[Instructions to follow] Each line holding the word "vside" counts once; give the total and nothing more.

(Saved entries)
____

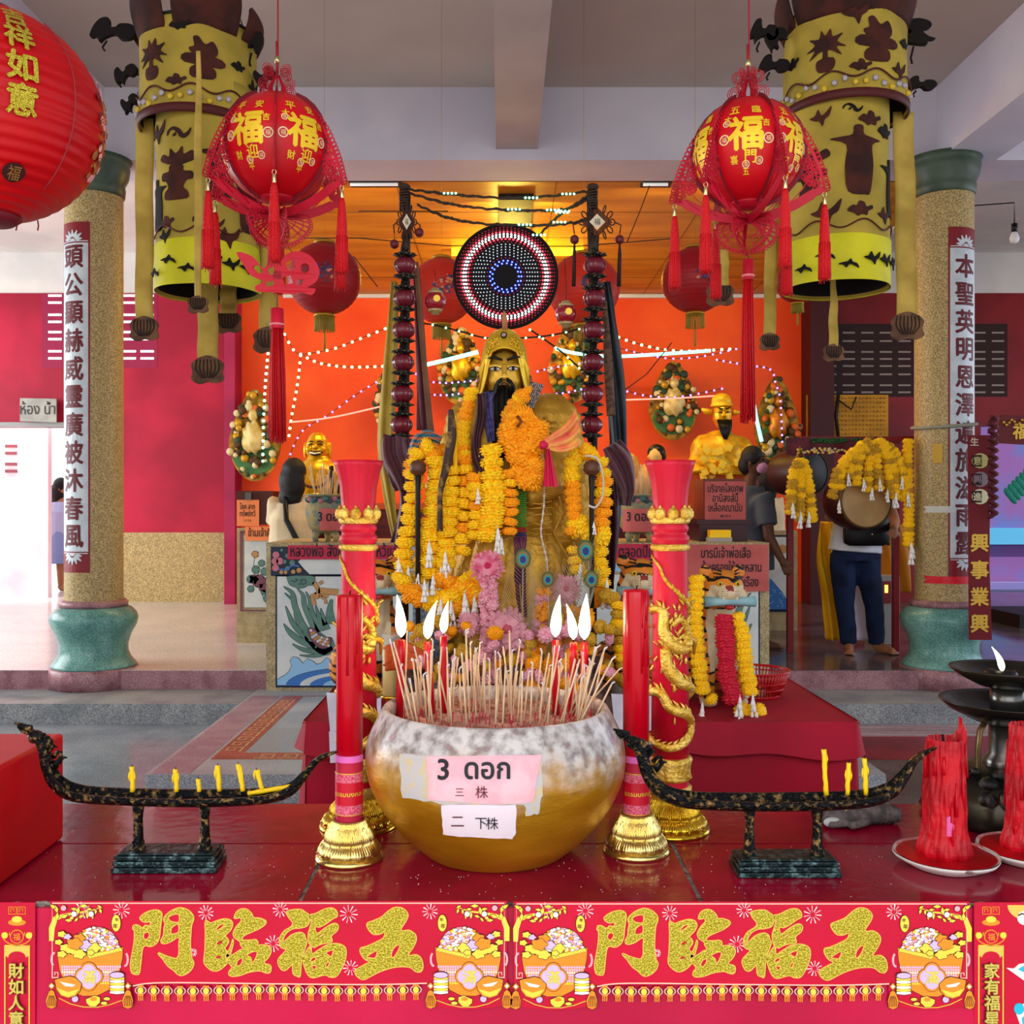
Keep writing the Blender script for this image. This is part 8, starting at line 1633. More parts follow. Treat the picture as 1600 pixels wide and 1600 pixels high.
# donation box + base, tray
t = thing('donation_box', 'wooden donation box with a salmon Thai sign, in front of the masked man', 'box', P(1130, 848, 7.05)); d = 7.05; p0 = P(1093, 848, d); p1 = P(1168, 812, d); b = MB(); b.box(p0.x, p1.x, d, d + .4, ZA + .001, p1.z - .0); b.box(p0.x - .02, p1.x + .02, d - .02, d + .42, p1.z - .03, p1.z); b.build('stand', M('dark_plum_wood', '#3c161e', .4), t)
p2 = P(1100, 748, d); b = MB(); b.box(p2.x, p1.x - .01, d + .02, d + .38, p1.z, p2.z); b.build('box_body', M('brown_wood', '#6a2a18', .4, col2='#7c3620', sc=4), t)
mp = pxm(d + .01); b = MB(); b.shape([(1101, 752), (1165, 752), (1165, 815), (1101, 815)], mp, 0, .004); b.build('sign_sheet', msal, t); b = MB()
for tx, y, s_ in (('บริจาคโลงศพ', 764, 17), ('อานิสงส์นี้', 779, 17), ('เหลือคณานับ', 794, 17), ('๑๒ ๙๓ ๑', 806, 8)): b.text(tx, mp, 1133, y, s_, z=.006, off=.012, flip=-1, sx=.62)
b.build('lettering', mink, t)
b = MB(); p0 = P(1106, 842, 6.95); p1 = P(1143, 828, 6.95); b.box(p0.x, p1.x, 6.93, 7.02, ZA + .001, p0.z + .01, 1); b.box(p0.x + .01, p1.x - .01, 6.92, 7.02, p0.z + .01, p1.z, 0); tag(b.build('offering_tray', [mmy, M('tray_grey', '#a9a294', .5)], loc=(p0.x, 6.97, ZA)), 'small tray holding a folded yellow cloth under the donation box sign', 'tray')
# left low cabinet with flower tile, signs and box
t = thing('flower_cabinet', 'tan cabinet with a painted rose tile, left of the tiled altar', 'cabinet', P(400, 960, 8.2)); d = 8.2; p0 = P(370, 960, d); p1 = P(447, 825, d); b = MB(); b.box(p0.x, p1.x, d, d + .6, ZP, p1.z); b.build('body', MC['altar_terrazzo'], t)
mp = pxm(d - .002); b = MB(); b.shape([(375, 829), (447, 829), (447, 956), (375, 956)], mp, 0, .003, 1) if 0 else b.shape(strip([(377, 831), (445, 831), (445, 954), (377, 954), (377, 831)], 4), mp, 0, .004, 7); b.shape([(382, 836), (440, 836), (440, 949), (382, 949)], mp, 0, .004, 0)
for x, y, r_, mi in ((405, 908, 10, 7), (412, 918, 7, 7), (397, 905, 7, 7), (399, 866, 5, 6), (392, 905, 6, 2), (392, 920, 5, 2), (400, 890, 6, 2), (414, 893, 6, 2), (409, 880, 5, 2), (418, 935, 6, 2), (412, 925, 4, 2), (420, 905, 5, 2), (422, 885, 5, 6)): b.shape(circ(x, y, r_ + .9, 9), mp, 0, .005, 1); b.shape([(x + r_ * (1 + .2 * cos(5 * a)) * cos(a), y + r_ * (1 + .2 * cos(5 * a)) * sin(a)) for a in [i * pi / 10 for i in range(20)]], mp, 0, .007, mi)
b.shape(strip(spline([(399, 868), (397, 885), (405, 900), (410, 930), (418, 945)], 4), 1.2), mp, 0, .0045, 2); b.build('tile_picture', TM, t)
sign(383, 823, 447, 845, 8.17, morn, [('ข้ามเจ้าศิริ', 408, 833, 17)], 'orange Thai sign strip on top of the rose-tile cabinet')
t = thing('wooden_box', 'dark wooden box with an orange Thai note, on the rose-tile cabinet', 'box', P(400, 825, 8.3)); p0 = P(368, 825, 8.25); p1 = P(425, 767, 8.25); b = MB(); b.box(p0.x, p1.x, 8.27, 8.7, p0.z + .025, p1.z); b.build('body', M('box_wood_dark', '#4a1c14', .5), t)
mp = pxm(8.26); b = MB(); b.shape([(370, 781), (405, 781), (405, 822), (370, 822)], mp, 0, .004, 0); b.build('note', morn, t); b = MB(); [b.text(tx, mp, 387, y, s_, z=.006, off=.012, flip=-1, sx=.6) for tx, y, s_ in (('โชค ลาภ', 792, 12), ('ทรัพย์ทวี', 803, 12), ('๖ ๙ ๔ ๘', 813, 6))]; b.build('lettering', mink, t)
b = MB(); p = P(387, 775, 8.24); b.box(p.x - .02, p.x + .03, 8.23, 8.265, p.z - .03, p.z + .03); b.build('padlock', M('lock_grey', '#5a5650', .4, .7), t)
# right small cabinet
t = thing('wave_tile_cabinet', 'cabinet with a blue wave tile behind the masked man', 'cabinet', P(1225, 960, 9.0)); d = 9.0; p0 = P(1180, 962, d); p1 = P(1246, 829, d); b = MB(); b.box(p0.x, p1.x, d, d + .5, ZP, p1.z); b.build('body', MC['altar_terrazzo'], t)
mp = pxm(d - .002); b = MB(); b.shape([(1184, 836), (1240, 836), (1240, 956), (1184, 956)], mp, 0, .003, 1); b.shape([(1187, 839), (1237, 839), (1237, 952), (1187, 952)], mp, 0, .005, 0); b.shape([(1187, 952), (1187, 900), (1205, 905), (1222, 925), (1234, 945), (1234, 952)], mp, 0, .007, 4); b.shape(circ(1222, 858, 9, 14, 7), mp, 0, .007, 6)
for i in range(26): b.shape(circ(R.uniform(1192, 1225), R.uniform(920, 950), 1, 6), mp, 0, .009, 5)
b.build('tile_picture', TM, t)

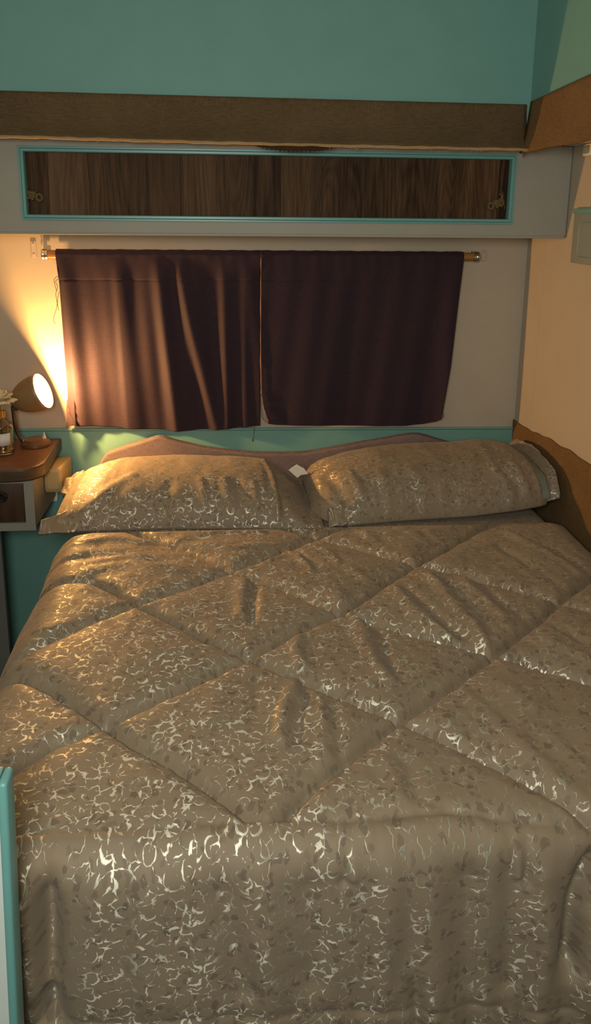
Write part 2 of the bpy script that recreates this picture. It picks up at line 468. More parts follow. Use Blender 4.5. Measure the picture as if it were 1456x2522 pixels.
# underside joining the hem to the band
def under(u, v):
    x = XL + .006 + u * (XP - XL - .02)
    return (x, 2.484 + .012 * v, bot(x) + .001 + .002 * v)
obj('frayed_hem', join((list(hm[0]), hm[1]), (lambda g: ([Vector(q) for q in g[0]], g[1]))(strip(under, 60, 3, .003))), M['burlap_lit_hem'], va, True)
rag = [(.075, 2.094)]
for i in range(42):
    x = .075 + i / 41 * .275; f = math.sin(math.pi * min(1, max(0, i / 41))) ** .55
    rag.append((x, 2.090 - .017 * f - (.006 * (i % 2)) * f - .003 * random.random() * f))
rag.append((.35, 2.092))
obj('torn_backing', prism(rag, 'y', 2.485, 2.488), M['burlap_shaded'], va)
for i in range(26):
    x = random.choice([-.35, -.28, -.2, .36, .45, .6, .8]) + random.uniform(-.05, .05)
    l = random.uniform(.004, .011)
    p = [(x, 2.482, bot(x)), (x + random.uniform(-.003, .003), 2.480, bot(x) - l * .6), (x + random.uniform(-.005, .005), 2.481, bot(x) - l)]
    obj('loose_fibre', tube(p, .0006, 5), M['burlap_lit_hem'], va)

vr = empty('valance', (.965, 2.0, 2.1))
tag(vr, 'orange lit brown burlap valance strip along the right-hand roof edge', 'valance')
def vside(u, v):
    y = 2.530 - u * 4.2; zt = 2.236 + .014 * min(1, u * 9); zb = 2.080 + .004 * math.sin(y * 11) - .006 * math.exp(-((y - 2.45) / .08) ** 2)
    z = zt + (zb - zt) * v
    x = .966 - .004 * math.sin(y * 8) * v - .012 * v ** 3 - .010 * math.exp(-((y - 2.53) / .05) ** 2) * v
    return (x, y, z)
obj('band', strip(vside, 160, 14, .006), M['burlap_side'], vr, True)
for i in range(22):
    y = 2.53 - random.random() ** 2 * .3; x = .953; z = 2.079
    l = random.uniform(.005, .014)
    obj('loose_fibre', tube([(x, y, z), (x - .002, y + random.uniform(-.004, .004), z - l * .6), (x - .001, y + random.uniform(-.008, .008), z - l)], .0006, 5), M['burlap_side'], vr)

# burlap strip low on the right-hand wall
top = [(2.938, 1.081), (2.86, 1.079), (2.803, 1.083), (2.75, 1.083), (2.70, 1.092), (2.65, 1.094), (2.582, 1.104), (2.50, 1.101), (2.42, 1.111), (2.35, 1.107), (2.266, 1.109), (2.0, 1.112), (1.5, 1.11), (1.0, 1.112), (.6, 1.11)]
tf = smooth_path([(a, b, 0) for a, b in top], 4)
P = [(p.x, p.y) for p in tf] + [(.6, .5), (2.938, .5)]
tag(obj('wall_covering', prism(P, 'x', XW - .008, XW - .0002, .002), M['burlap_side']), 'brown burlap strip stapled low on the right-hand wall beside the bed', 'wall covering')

# ------------------------------------------------------------------ overhead cabinet
cb = empty('overhead_cabinet', (.0, 2.6, 1.814))
tag(cb, 'long pale overhead cabinet with turquoise framed dark wood panel above the curtains', 'cabinet')
x0, x1, z0, z1 = -.648, .947, 1.862, 2.072
fr = join(box(-1.149, x0, 2.6, 2.618, 1.816, 2.108), box(x1, 1.143, 2.6, 2.618, 1.816, 2.108), box(x0, x1, 2.6, 2.618, 1.816, z0), box(x0, x1, 2.6, 2.618, z1, 2.108))
obj('front_board', fr, M['board'], cb)
obj('bottom_board', box(-1.149, 1.143, 2.597, 2.932, 1.808, 1.8165, .0022), M['board'], cb)
obj('end_panel', box(1.137, 1.147, 2.6005, 2.932, 1.818, 2.108, .001), M['board'], cb)
# moulding: outer bead + inner step, mitred rectangle swept round the opening
def moulding(xa, xb, za, zb, prof):
    """prof: list of (inset from the outer edge, y)"""
    V, F = [], []
    for d, y in prof:
        V += [Vector((xa + d, y, za + d)), Vector((xb - d, y, za + d)), Vector((xb - d, y, zb - d)), Vector((xa + d, y, zb - d))]
    n = len(prof)
    for i in range(n):
        for k in range(4):
            a = i * 4; b = ((i + 1) % n) * 4
            F.append([a + k, a + (k + 1) % 4, b + (k + 1) % 4, b + k])
    return V, F
obj('moulding', moulding(-.6565, .957, 1.8535, 2.081, [(0, 2.6), (0, 2.5955), (.001, 2.5945), (.0055, 2.5945), (.0065, 2.596), (.0075, 2.5925), (.009, 2.591), (.015, 2.591), (.017, 2.593), (.018, 2.598), (.018, 2.617), (0.008, 2.617)]), M['teal_trim'], cb, 25)
dp = obj('wood_panel', box(-.66, .96, 2.622, 2.632, 1.845, 2.09), M['walnut'], cb)
obj('panel_hole', lathe([(.0042, 0), (.0042, .0015)], (-.6225, 2.6222, 1.889), (0, -1, 0), 16), M['black'], dp)
obj('panel_hole', lathe([(.0042, 0), (.0042, .0015)], (.913, 2.6222, 1.9005), (0, -1, 0), 16), M['black'], dp)
for x, z in ((-.6415, 1.919), (-.640, 1.903), (.934, 1.915), (.934, 1.908)):
    obj('screw', lathe([(.0024, 0), (.0022, .002), (.0005, .003)], (x, 2.622, z), (0, -1, 0), 12), M['chrome'], dp)
def knot(cx, cz, mirror, ang):
    """a rope overhand knot with a frayed loose end"""
    def T(p):
        x, y, z = p; x *= mirror
        return (cx + x * math.cos(ang) - z * math.sin(ang), 2.610 + y, cz + x * math.sin(ang) + z * math.cos(ang))
    gs = []
    loop = []
    for i in range(44):
        a = i / 43 * 2 * math.pi
        loop.append(T((.013 * math.sin(a) + .006 * math.sin(2 * a), -.003 * math.cos(3 * a), .010 * math.cos(a) + .007 * math.sin(3 * a) * .6)))
    gs.append(tube(loop, .0056, 8, lambda f: 1 + .22 * math.sin(f * 95)))
    lp = [T((-.004 + .016 * math.sin(b) * .55 - .020, -.001, -.012 + .010 * math.cos(b))) for b in [i / 23 * 2 * math.pi for i in range(24)]]
    gs.append(tube(lp, .0048, 8, lambda f: 1 + .2 * math.sin(f * 70)))
    gs.append(tube(smooth_path([T((-.014, .001, -.008)), T((.0, -.003, 0)), T((.008, .001, .012)), T((.009, .004, .03))], 6), .0050, 8, lambda f: 1 + .2 * math.sin(f * 60)))
    for k in range(14):
        e = (random.uniform(-.008, .012), random.uniform(-.003, .004), random.uniform(.028, .046))
        gs.append(tube(smooth_path([T((.004, 0, .008)), T((.006, .001, .022)), T(e)], 4), .0008, 4))
    return join(*gs)
obj('rope_handle', knot(-.628, 1.930, -1, .25), M['rope'], dp, True)
obj('rope_handle', knot(.908, 1.922, 1, -.15), M['rope'], dp, True)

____

[Response to the exercise] 2